The removal of President Trump’s name from the John F. Kennedy Center for the Performing Arts, which was ordered by a federal judge, was carried out this month behind a towering matrix of scaffolding and tarps, obscuring the work from curious onlookers.
But photos of the building’s marble facade, circulated to the news media by an activist group that has opposed the Trump administration’s takeover of the center, show the public for the first time the blank marble where the president’s name had once been.
The photos were shared with journalists by Mallory Miller, a former employee of the Kennedy Center who co-founded the group Hands Off the Arts, which started organizing protests around the arts center after the president took over its board as chairman.
The Kennedy Center did not immediately respond to a request for comment.
Late last month, Judge Christopher R. Cooper of Federal District Court in Washington ruled that the center’s board, which is stocked with Mr. Trump’s allies, did not have the legal authority to rename the center.
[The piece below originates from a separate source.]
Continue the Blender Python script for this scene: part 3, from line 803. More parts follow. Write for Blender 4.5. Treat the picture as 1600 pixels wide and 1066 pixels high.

He said that power rested with Congress, which dedicated the institution as a living memorial to President Kennedy in 1964, not long after his assassination.
The Kennedy Center is appealing the judge’s decision, arguing that “people and companies, who have given, or will be giving, millions of dollars to the center were only willing to do so with the name ‘Trump’ on the building.”
The center filed its notice of appeal shortly before a legal deadline to remove Mr. Trump’s name. Both the district court and a federal appeals court rejected initial requests to pause the judge’s decision pending its appeal.
As the deadline loomed on June 12 and hundreds of onlookers watched, workers covered the scaffolding with white tarps before removing the 18 letters from the marble. A gap in the tarps allowed a New York Times photographer to observe a worker pulling the letter “A” from the wall.
The following morning, the center’s executive director, Matt Floca, filed a sworn declaration with the court confirming that the name had been removed, though the public was not able to see for itself.
The obscuring of the facade has drawn complaints from Democratic lawmakers, including Representative Joyce Beatty of Ohio, an ex officio member of the board whose lawsuit led to the judge’s order. In court papers filed in the case, Ms. Beatty’s lawyers argued last week that the tarps were a “bizarre and unnecessary privacy screen” intended to “assuage Defendants’ vanity or massage broken egos.”
Officials for the center said last week that the “scaffolding and tarp will remain up as crews address maintenance needs of the marble and soffit panels.”